> _Exercise details_: Collect all lines from the records below that include the word "starting".

> _Data for this exercise_:
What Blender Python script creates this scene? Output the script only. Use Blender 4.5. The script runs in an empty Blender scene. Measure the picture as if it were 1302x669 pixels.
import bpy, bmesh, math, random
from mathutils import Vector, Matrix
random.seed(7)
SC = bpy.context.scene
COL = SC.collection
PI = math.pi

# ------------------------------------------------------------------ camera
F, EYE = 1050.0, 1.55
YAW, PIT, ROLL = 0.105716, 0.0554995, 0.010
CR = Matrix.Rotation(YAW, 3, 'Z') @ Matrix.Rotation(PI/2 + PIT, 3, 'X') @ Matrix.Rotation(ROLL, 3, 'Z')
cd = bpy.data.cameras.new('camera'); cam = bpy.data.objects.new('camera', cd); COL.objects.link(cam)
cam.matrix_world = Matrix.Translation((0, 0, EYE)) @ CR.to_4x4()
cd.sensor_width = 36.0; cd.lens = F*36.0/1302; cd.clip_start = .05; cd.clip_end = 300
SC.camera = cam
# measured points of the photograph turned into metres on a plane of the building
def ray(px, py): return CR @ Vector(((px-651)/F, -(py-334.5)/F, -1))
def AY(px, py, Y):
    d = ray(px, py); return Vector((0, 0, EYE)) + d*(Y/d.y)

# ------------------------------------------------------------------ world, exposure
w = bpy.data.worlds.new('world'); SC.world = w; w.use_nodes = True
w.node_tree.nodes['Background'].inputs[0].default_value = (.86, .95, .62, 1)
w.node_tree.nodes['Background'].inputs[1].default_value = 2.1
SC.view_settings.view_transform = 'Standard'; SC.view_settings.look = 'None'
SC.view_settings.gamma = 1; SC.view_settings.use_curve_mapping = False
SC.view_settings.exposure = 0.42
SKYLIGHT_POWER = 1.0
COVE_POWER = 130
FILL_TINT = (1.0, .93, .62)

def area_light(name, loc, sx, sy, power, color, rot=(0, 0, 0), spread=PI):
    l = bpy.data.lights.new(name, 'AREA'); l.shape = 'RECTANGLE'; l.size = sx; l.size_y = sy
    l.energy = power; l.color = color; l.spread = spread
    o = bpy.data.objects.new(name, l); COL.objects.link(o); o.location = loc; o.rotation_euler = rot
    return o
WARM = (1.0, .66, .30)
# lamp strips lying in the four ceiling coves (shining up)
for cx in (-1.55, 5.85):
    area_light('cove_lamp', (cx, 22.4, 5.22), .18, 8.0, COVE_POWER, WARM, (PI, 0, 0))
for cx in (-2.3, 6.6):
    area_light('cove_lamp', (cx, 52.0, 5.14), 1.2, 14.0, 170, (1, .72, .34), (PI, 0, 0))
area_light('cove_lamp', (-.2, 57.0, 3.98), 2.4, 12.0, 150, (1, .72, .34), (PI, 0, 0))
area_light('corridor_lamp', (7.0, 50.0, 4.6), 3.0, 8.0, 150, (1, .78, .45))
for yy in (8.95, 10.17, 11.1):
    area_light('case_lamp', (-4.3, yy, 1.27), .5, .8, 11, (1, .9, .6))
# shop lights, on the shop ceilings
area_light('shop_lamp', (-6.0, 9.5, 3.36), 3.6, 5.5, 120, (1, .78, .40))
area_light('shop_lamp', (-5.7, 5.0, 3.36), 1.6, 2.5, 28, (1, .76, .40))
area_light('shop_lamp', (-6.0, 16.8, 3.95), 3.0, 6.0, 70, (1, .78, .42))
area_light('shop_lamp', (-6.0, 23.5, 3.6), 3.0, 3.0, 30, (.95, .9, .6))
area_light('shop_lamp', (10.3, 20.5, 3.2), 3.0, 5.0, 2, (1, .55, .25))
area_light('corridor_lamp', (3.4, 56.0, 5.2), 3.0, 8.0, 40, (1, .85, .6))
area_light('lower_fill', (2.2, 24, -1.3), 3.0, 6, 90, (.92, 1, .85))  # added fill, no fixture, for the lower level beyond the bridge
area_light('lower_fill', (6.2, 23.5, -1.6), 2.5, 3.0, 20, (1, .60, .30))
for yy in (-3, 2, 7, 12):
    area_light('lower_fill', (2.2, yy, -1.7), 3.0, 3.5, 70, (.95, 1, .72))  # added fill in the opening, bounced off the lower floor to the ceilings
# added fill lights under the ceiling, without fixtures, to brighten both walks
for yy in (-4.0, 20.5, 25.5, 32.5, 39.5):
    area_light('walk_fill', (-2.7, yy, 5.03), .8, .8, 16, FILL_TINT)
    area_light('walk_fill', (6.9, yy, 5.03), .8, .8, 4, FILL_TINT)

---

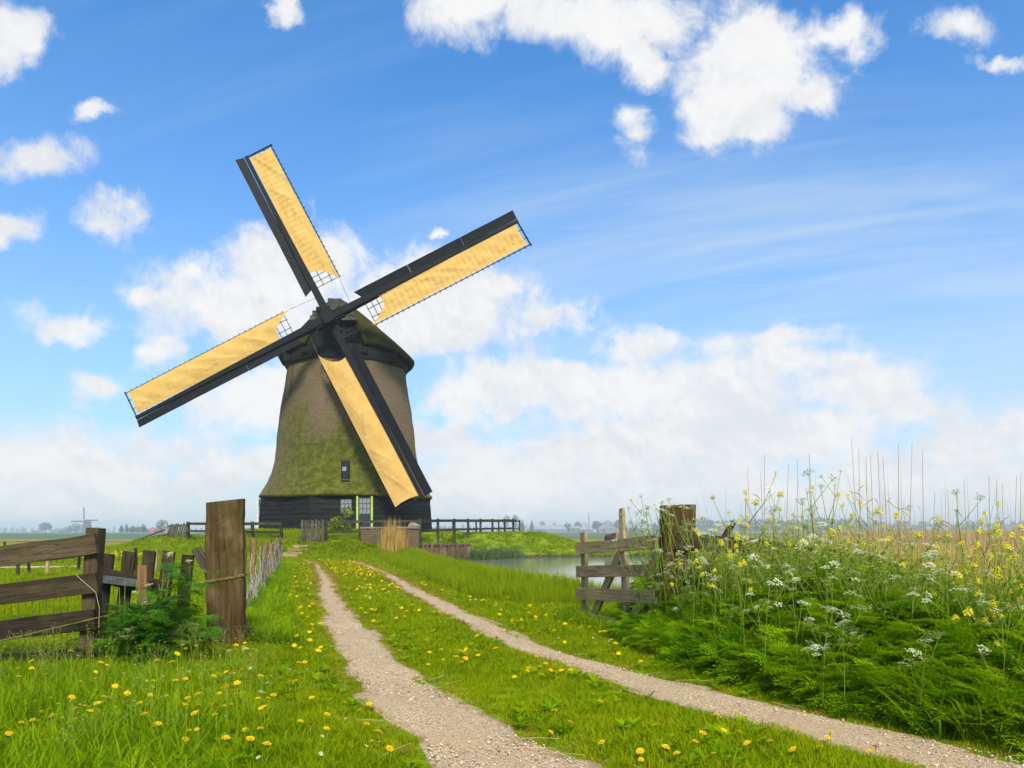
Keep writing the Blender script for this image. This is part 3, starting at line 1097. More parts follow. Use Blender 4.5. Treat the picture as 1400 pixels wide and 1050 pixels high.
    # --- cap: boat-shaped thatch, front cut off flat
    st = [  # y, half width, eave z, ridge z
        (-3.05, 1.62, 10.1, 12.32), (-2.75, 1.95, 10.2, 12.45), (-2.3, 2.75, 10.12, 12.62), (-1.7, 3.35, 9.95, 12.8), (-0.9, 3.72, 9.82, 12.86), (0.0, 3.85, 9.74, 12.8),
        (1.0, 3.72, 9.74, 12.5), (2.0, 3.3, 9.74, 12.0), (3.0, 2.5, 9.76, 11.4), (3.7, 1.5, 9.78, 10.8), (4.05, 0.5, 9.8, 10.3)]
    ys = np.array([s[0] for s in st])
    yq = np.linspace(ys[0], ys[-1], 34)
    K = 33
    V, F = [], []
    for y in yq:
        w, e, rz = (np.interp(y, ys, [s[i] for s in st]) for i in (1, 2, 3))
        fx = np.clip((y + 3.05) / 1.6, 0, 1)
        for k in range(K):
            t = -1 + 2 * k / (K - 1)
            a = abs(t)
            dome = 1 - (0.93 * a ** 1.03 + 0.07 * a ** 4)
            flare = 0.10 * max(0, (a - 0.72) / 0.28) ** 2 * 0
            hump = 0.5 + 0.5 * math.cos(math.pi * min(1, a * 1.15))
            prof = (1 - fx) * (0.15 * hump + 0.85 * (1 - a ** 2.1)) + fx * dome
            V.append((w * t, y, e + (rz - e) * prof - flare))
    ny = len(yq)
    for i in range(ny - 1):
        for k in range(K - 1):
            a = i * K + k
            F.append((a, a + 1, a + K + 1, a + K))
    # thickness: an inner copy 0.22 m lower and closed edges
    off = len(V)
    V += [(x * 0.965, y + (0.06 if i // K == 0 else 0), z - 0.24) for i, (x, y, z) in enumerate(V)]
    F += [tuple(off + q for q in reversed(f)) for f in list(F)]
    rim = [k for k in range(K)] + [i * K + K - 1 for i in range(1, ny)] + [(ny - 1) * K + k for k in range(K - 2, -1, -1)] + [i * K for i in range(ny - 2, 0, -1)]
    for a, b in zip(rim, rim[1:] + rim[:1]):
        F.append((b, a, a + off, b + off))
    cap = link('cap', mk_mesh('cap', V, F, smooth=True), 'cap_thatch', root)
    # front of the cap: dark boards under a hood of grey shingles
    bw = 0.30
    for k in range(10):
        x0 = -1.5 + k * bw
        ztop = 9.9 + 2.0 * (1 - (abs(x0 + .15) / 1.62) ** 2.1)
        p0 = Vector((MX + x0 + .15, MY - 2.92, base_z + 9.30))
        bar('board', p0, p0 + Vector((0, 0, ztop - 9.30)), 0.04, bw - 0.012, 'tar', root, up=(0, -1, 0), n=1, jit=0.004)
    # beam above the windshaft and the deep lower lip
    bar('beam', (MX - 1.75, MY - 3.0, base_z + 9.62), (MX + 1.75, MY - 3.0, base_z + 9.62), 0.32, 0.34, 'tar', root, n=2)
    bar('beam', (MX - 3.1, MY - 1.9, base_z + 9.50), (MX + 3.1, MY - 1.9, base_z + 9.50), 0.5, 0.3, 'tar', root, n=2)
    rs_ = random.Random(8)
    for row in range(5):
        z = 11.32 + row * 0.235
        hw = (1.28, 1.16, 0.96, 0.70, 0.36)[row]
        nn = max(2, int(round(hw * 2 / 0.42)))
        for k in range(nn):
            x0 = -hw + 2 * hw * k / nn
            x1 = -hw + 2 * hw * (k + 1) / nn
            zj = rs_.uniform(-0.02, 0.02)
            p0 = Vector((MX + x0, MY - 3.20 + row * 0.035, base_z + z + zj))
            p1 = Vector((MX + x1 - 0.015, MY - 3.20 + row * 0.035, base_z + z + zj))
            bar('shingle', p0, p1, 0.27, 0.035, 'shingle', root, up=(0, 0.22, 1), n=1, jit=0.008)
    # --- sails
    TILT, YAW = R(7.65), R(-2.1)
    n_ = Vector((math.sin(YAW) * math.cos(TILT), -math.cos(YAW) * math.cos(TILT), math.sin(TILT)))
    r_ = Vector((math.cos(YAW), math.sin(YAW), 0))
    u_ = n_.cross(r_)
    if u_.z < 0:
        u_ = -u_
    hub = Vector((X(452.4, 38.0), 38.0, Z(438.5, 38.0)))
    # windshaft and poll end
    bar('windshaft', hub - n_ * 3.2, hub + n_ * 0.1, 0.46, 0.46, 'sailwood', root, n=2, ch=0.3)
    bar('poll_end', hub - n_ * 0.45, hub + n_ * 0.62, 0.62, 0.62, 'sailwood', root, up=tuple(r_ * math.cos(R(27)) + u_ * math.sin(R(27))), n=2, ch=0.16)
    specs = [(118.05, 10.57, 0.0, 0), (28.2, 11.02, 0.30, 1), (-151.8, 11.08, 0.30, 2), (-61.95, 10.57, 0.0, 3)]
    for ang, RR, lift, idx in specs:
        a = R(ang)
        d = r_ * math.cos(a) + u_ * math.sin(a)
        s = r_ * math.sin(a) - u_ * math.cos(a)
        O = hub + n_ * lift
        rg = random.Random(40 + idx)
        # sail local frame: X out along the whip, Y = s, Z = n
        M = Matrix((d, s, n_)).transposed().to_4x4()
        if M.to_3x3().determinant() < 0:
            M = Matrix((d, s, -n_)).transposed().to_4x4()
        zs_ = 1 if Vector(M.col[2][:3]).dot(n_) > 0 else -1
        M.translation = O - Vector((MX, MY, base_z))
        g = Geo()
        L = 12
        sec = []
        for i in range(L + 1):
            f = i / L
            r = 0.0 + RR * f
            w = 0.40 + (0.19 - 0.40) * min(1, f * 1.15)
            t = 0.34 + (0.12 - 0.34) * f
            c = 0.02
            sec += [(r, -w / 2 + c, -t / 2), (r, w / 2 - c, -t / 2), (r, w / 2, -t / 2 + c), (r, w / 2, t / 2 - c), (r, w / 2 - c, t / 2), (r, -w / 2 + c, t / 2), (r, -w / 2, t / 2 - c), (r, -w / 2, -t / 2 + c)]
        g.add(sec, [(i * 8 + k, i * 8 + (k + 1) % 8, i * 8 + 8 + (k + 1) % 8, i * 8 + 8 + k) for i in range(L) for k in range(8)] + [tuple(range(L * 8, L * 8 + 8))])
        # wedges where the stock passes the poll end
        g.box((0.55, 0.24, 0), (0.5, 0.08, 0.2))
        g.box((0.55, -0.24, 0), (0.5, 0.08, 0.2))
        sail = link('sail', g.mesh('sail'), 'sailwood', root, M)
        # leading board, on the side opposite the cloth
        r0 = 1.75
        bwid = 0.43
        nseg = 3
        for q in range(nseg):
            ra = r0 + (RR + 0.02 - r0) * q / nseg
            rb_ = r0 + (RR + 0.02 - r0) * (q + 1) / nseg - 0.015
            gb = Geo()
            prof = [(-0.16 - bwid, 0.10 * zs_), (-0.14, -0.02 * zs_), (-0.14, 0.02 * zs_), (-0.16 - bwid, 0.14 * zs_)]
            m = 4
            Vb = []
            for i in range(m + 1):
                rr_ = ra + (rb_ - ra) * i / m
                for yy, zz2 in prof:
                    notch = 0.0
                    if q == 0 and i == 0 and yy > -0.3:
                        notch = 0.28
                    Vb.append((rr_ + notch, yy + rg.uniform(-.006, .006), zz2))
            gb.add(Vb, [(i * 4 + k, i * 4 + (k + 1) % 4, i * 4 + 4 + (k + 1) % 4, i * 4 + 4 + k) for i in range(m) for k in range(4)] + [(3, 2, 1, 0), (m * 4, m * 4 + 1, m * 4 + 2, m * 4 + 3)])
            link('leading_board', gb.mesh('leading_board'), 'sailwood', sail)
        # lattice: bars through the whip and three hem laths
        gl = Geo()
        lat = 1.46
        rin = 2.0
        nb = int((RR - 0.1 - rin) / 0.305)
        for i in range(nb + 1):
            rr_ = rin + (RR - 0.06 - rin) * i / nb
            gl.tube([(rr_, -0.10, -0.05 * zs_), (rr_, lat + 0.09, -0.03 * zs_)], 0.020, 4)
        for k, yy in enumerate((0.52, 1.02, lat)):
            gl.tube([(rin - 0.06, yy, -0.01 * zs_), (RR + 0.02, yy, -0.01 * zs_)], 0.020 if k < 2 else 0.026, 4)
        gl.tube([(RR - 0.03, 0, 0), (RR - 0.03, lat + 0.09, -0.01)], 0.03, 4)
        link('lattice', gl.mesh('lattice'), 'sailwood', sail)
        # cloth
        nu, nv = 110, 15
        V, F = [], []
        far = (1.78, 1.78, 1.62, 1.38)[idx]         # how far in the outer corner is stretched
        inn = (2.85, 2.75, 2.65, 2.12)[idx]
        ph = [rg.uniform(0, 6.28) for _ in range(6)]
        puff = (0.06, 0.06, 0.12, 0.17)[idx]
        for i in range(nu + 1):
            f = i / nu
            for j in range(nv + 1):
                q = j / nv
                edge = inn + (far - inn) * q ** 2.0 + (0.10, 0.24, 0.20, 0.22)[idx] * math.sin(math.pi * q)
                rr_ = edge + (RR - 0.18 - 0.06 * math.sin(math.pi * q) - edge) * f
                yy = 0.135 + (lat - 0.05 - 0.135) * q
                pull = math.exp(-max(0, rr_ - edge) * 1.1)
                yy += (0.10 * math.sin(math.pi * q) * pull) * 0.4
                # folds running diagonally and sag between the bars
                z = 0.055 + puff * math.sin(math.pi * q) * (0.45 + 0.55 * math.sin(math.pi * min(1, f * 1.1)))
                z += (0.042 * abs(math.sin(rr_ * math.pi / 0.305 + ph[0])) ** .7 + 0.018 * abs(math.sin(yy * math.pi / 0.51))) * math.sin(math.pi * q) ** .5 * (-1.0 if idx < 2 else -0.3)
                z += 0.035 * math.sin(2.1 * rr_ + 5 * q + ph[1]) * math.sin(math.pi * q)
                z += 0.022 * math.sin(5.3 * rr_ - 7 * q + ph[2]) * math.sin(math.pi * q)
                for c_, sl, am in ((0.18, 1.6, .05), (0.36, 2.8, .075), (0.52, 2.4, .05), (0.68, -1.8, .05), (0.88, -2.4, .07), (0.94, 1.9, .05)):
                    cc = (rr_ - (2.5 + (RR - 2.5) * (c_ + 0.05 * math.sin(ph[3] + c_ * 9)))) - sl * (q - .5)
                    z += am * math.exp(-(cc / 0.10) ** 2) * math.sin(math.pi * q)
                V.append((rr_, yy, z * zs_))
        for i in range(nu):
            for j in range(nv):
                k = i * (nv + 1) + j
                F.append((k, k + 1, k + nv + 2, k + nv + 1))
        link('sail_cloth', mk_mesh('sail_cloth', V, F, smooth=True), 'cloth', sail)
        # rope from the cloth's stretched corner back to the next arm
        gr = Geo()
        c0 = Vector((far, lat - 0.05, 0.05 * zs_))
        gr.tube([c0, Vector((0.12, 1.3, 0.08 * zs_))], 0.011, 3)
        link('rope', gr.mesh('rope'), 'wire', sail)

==

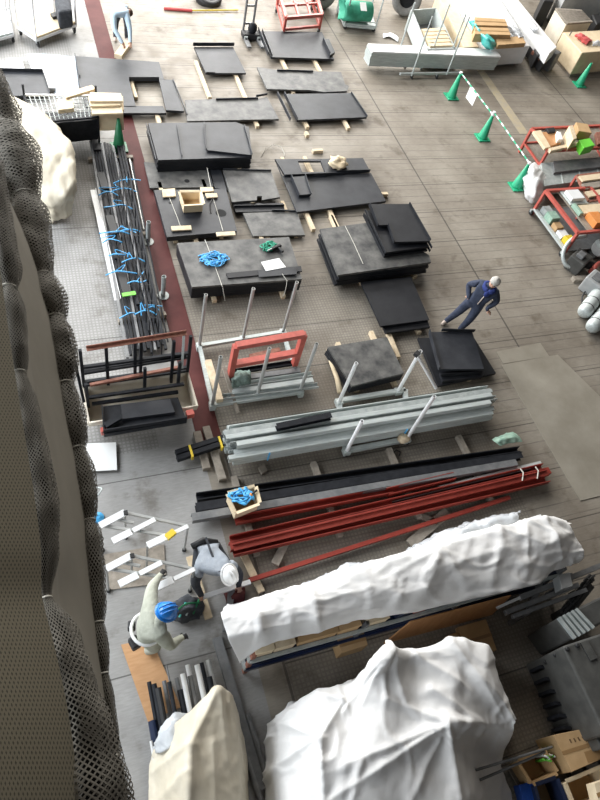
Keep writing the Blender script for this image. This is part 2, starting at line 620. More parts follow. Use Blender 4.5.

> _The result_:
Keep writing the Blender script for this image. This is part 3, starting at line 1097. More parts follow. Use Blender 4.5. Treat the picture as 1400 pixels wide and 1050 pixels high.
Keep writing the Blender script for this image. This is part 2, starting at line 620. More parts follow. Use Blender 4.5.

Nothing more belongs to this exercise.